The Bill will make the power to require enhanced consumer measures directly available to the CMA. Consumers also already have individual private rights of redress. In the “Reforming competition and consumer policy” consultation, we consulted on whether to introduce a right for consumers to bring collective redress. Responses were mixed, with concerns raised about unintended consequences such as the creation of a claims culture and inadvertently disincentivising the bringing of proceedings by consumer groups.
The hon. Member for Feltham and Heston referred to the EU situation. The outcome, however, is similar to the desired situation under the EU’s directive on collective redress, which requires member states to designate entities, such as consumer organisations, that can bring actions for collective redress on consumers’ behalf. The EU does not mandate that member states introduce direct rights for individual consumers to bring an action for collective redress.
We will keep the evidence under review, but our priority is to embed the CMA direct enforcement regime and understand the impact that it makes. On that basis, I hope that hon. Members will not press their amendments.
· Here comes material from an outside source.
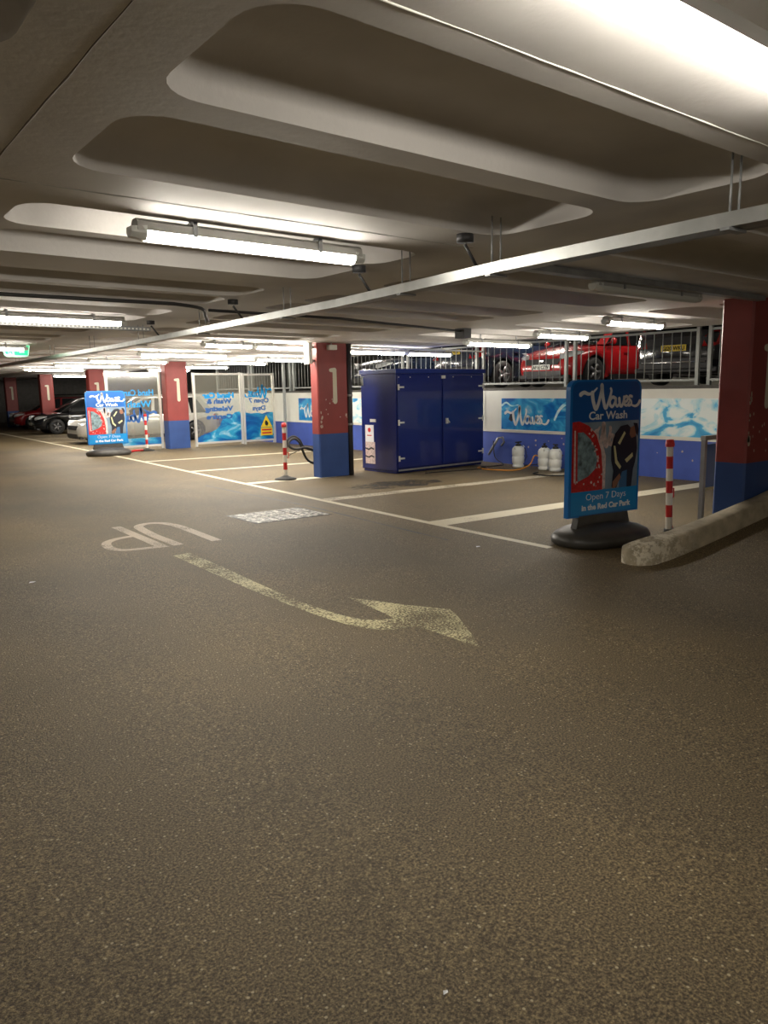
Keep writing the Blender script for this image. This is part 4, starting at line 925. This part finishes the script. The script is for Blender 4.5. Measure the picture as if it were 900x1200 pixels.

With regret, I am not minded to withdraw amendment 67. I hear what the Minister says about how the Government may wish to go beyond existing levels of consumer protection. That is welcome where appropriate, but I do not see anything in the amendment that would prevent Ministers from doing that. The key element in the amendment is to capture a baseline level of protection, equivalent to what was in the 2008 regulations, to ensure that there is nothing that dips below that without a conscious decision to do so having been taken and debated. On the basis that there is nothing that would prevent the Government from enhancing the levels of protection at any time, I am keen to divide the Committee.
Question put, That the amendment be made.